Throughout the title, you have an opportunity to listen to old cassettes, read journal entries off Commodore hard drives, and explore the bunker in its entirety. There are also wooden, hand-carved statues hidden throughout the game to find.
Subtle, impressive touches make The Bunker engrossing and evocative. The Commodore computer screen houses Brown’s faint reflection. It’s on the rounded screen below lightly scuffed plastic lining and above dust with fingerprint markings on the lip of the screen. This is underlying the onscreen journal entry of a previous bunker inhabitants “Things I Hate: Sardines, the bunker smell, and Level 5”. It’s mysterious for anyone looking to dive into the story, and all this is easily missed… a small detail in the game. Clare O’Connell does a magnificent job providing the ambient cello background score. Thought and vision went into making The Bunker a great piece of work, and just because it’s a live-action game doesn’t mean the delivery is anything short of well-executed.
The Bunker starts to suffer from its reliance on its pace. The game is roughly the length of a feature-length movie, and the pacing locks the story up in a predictable direction. It’s not too long into the story that you catch onto what’s really happening inside the bunker, and it sputters the suspense. The stakes are also fairly low given the opportunities to provide you with memorable moments. Luckily, Brown’s performance is honest and genuine, and it’s really his character that becomes the driving force in continuing the playthrough.

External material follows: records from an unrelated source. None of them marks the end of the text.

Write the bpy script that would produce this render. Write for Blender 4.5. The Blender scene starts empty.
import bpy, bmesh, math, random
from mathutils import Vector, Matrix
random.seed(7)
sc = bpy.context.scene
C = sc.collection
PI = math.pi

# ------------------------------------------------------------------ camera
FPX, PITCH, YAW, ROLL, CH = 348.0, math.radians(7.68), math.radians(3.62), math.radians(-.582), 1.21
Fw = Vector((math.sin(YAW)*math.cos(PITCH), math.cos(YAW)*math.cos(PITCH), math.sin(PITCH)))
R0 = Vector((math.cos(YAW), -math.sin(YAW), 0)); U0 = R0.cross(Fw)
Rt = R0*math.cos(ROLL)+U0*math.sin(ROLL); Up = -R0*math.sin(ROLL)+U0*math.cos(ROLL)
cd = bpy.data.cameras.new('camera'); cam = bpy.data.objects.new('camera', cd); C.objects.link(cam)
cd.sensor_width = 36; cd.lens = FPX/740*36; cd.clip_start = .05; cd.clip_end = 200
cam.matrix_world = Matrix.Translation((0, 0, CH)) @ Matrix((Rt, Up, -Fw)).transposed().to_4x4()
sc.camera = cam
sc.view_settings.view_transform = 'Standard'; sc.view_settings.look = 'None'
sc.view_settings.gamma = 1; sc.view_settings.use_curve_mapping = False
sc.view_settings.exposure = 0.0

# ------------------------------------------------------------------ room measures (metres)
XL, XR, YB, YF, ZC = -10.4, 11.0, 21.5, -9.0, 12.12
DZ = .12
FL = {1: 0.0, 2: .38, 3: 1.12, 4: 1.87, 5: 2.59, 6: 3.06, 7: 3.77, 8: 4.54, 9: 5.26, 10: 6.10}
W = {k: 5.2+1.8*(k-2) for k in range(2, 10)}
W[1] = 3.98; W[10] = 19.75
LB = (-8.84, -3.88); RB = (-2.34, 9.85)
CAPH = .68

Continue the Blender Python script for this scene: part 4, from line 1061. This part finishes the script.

The Bunker also fails to provide any truly difficult choices or decisions, which causes disconnect in some of the narrative. Often times I felt like I was watching a movie that required me to use my controller every once in a while. It remains this way all throughout the tail end of the game when you’re faced with the title’s only difficult decision. The Bunker’s tight camera angles keep you unnerved as you share in John’s claustrophobic environment. This is more of a nod to the direction of the filmmakers than to the developers, but it still speaks to the overall effectiveness of this FMV.
It’s hard to justify this as a $19.99 movie/game experience at about two hours of gameplay and footage. A throwback to the Sega Saturn days of FMV storytelling, The Bunker features impressive performances by its cast, a great blend of film and visual editing, and is a well-executed title. The Bunker definitely won’t revive FMVs, but it’s a bold storytelling platform in 2016 that pays off. The Bunker is surely bound to attract even the most anti-FMV gamers out there.